Hunting Accident File > VIOLATIONS: > 2004


Article published January 21, 2004

By Scott Condon

Aspen Times Staff Writer

A hunter accused by state wildlife officers of poaching a trophy elk last fall pleaded not guilty Tuesday in Pitkin County Court.

A jury trial for Marc McKinney of El Jebel was set for May 14 by Judge Erin Fernandez Ely.

McKinney’s attorney, Arnie Mordkin, said before the court appearance that negotiations with the district attorney’s office weren’t successful. In court, Mordkin referred to the case as “a little more peculiar than usual.”

McKinney was charged by the Colorado Division of Wildlife for allegedly using salt and minerals to attract a cow elk to a hunting site on national forest east of Aspen. Later that same day, Sept. 11, he shot a trophy bull that wandered onto the site, according to the allegations.

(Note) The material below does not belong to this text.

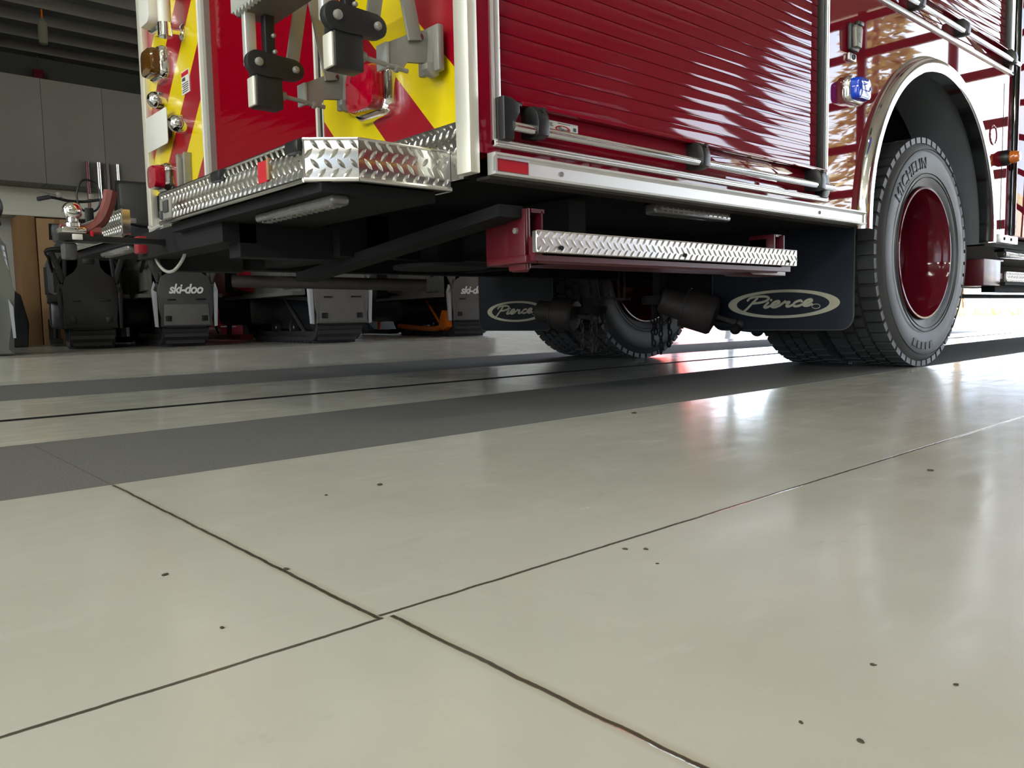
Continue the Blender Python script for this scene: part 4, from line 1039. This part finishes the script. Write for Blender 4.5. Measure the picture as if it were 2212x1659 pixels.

The elk were killed during archery season. McKinney’s possession of a hunting license isn’t an issue.

After an investigation by wildlife officers, McKinney was ticketed on Oct. 7 for two counts of illegal possession of wildlife, unlawful taking of wildlife and aggravated illegal possession of wildlife.

If found guilty, he could face fines and surcharges of $12,808. The bulk of that amount is due to the killing of the trophy bull. Colorado’s “Samson Law” allows extra penalties for unlawful killing of a large bull.

Judge Ely commented during Tuesday’s hearing that the case involved a large fine. Mordkin responded, “The [district attorney’s office] did offer a way around that.”

That indicates it’s not the money but a requirement of admitting guilt that was a sticking point in the plea bargaining. McKinney has maintained his innocence.

Mordkin said in an interview in November that his client did nothing wrong and that Deputy District Attorney Gail Nichols has no evidence. Nichols isn’t talking about the evidence.

The wildlife division’s entire case is built upon a complaint from another hunter who said he saw a salt or mineral block used at the site where McKinney bagged his two elk, Mordkin said. But that informant didn’t see McKinney bait the site and there’s no evidence McKinney knew it was there, according to Mordkin.

The attorney said his client isn’t just fighting the charges. He’s fighting the stigma.

“He doesn’t want to be labeled a poacher,” Mordkin said in November.